Enhanced Brand Experience–Linking Offline and Online Promotions

I read the article “How Technology is Closing the Loop on Brand Experience” yesterday and was amazed by how companies successfully connected online activities with offline ones, creating more memorable and unique brand experience.

Original Commercial of "Angel Falling"

"Angel Falling" London Victoria Station

This article summarized some great applications of this notion: first example was the“Lynx Angel Falling Campaign”. The original TV commercial (Video) featuring “falling angels” (beautiful angels actually fall from sky for the ordinary guy using Lynx spray) was followed by the offline interactive activities (Video) in London, Melbourne and other cities. Those activities took place in big public arenas like train station or city square, where had big TV screens. People were exhilarated to see and interact with the animated angels (the same character from the original TV commercial) controlled by a computer technician hidden in the crowd. The surprise and excitement left vivid impression in audience’s mind.

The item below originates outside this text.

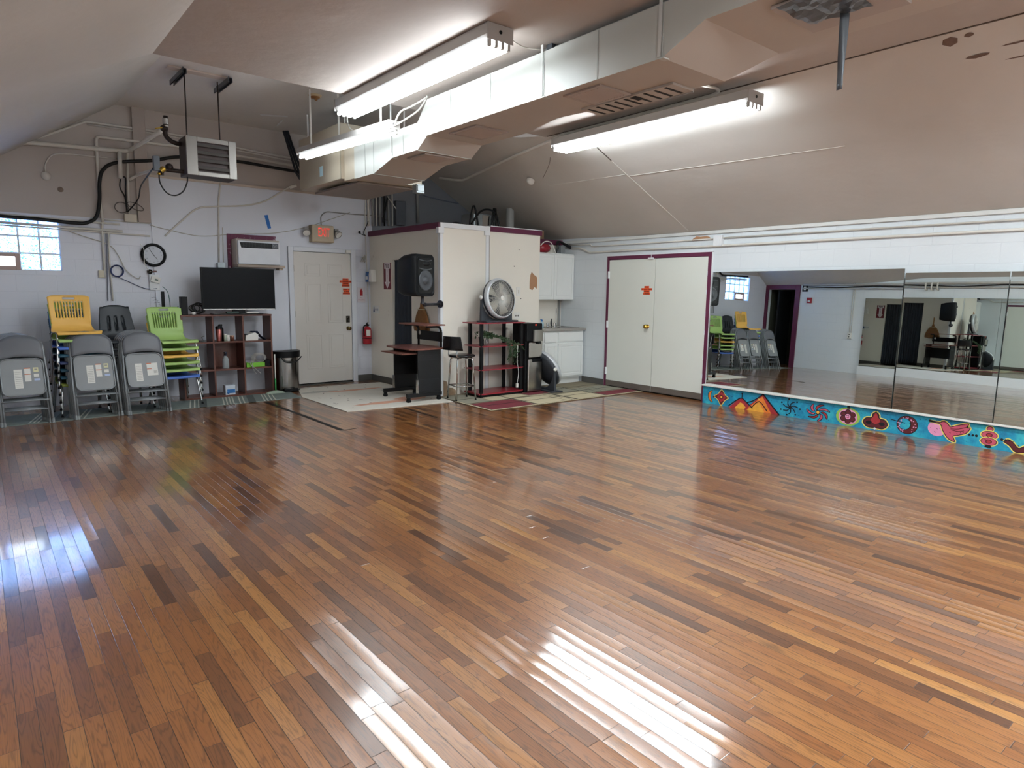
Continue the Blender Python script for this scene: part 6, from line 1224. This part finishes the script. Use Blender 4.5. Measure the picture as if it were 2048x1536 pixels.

The second example was Asics’s sponsorship to New York Marathon 2010. Asics started “Support Your Marathoner” campaign (video), which invited marathoners’ families and friends to record and send supporting videos/pictures. On the race day, the videos/pictures were broadcasted on the big screen once the contestants’ RPID tags were identified at certain points in the track.

The similar integration of online and offline promotions is a trend now. Two particular insights inspired by this article are: 1) the integration is an effective way to make your communication message unique and strong. Consider the Lynx example, the follow-up offline activities not only lead to additional attention for the original commercials, but also enrich the emotion that evoked by the overall brand communication experience. I believe both the scope and quality of the marketing communication was improved; 2) the creative integration enabled by latest technology is not the end of the job. Although the Asics campaign was beautifully designed and executed, the management team seemed to neglect two things: one is the actual exposure of Asics brand image in the co-branding campaign with New York Marathon, the other is how to amplify the initial publicities generated through the campaign and turn it into something with further impact.

Many companies are confused about how to utilize new technology to make their brand image special. But what I often see is the commoditization of traditional communication practices or low-involvement/no-focus E-promotions. Meanwhile, consumers are avoiding marketing messages and taking more control of communication. This article therefore is a great inspiration in this perspective, providing something companies can start experimenting in order to get an edge in brand building.